The actual concentration of plastics in the ocean is, in fact, shocking – there is no need for exaggeration. Two weeks ago I went swimming in a part of the ocean where astronauts on the space station were closer to us than anyone else on Earth. Around the same time we counted 23,000 pieces of plastic in a single 900-meter-long tow. I spent one day marveling over the remoteness of our journey and the next disappointed at just how far the effects of our pollution have reached.
I have observed the Atlantic garbage "patch" for the past 34 days and the majority of the time it looks exactly like being at sea anywhere else on the planet: a 360-degree expanse of blue water. There have been no floating refrigerators or anything remotely resembling a trash island. Occasionally we do see larger objects floating by (yesterday: a hiking boot, a yogurt lid, fragments of buckets), but mostly the plastic is just fractions of an inch in size and can only be seen on the surface on a calm day.
The use of plastics is essential to daily life – no one is trying to deny this – but there is absolutely no reason it should be found in the most far-flung recesses of our oceans. The concentration of plastics in the oceans should be zero. It was, as recently as 50 years ago.
The problem with inaccurate and embellished reporting about plastic debris is that it can ultimately prove unproductive for industrial entrepreneurs that think the ocean can be "cleaned". We have just covered 400,000 square miles of ocean and have archived over 48,000 pieces of plastic – roughly equal to about four total pounds of plastic. Solutions to prevent this kind of debris from reaching these remote waters need to start with education (not clean up!) of both consumers and businesses.

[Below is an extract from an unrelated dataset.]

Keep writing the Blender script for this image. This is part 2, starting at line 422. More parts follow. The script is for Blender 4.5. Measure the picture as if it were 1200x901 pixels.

As our trip comes to a close I realize my perspective on human impacts on the world today is different than when I first crossed the gangway onto the Cramer. I have made great friends with an impressive and eclectic collection of shipmates and I have once again had an amazing journey sailing with SEA. We are truly explorers on a voyage to an undersampled part of the ocean, and what I will take with me is a responsibility to pass on this unique knowledge and perspective. As stewards of the ocean, the 33 of us are excited to return to our home towns to share what we have experienced.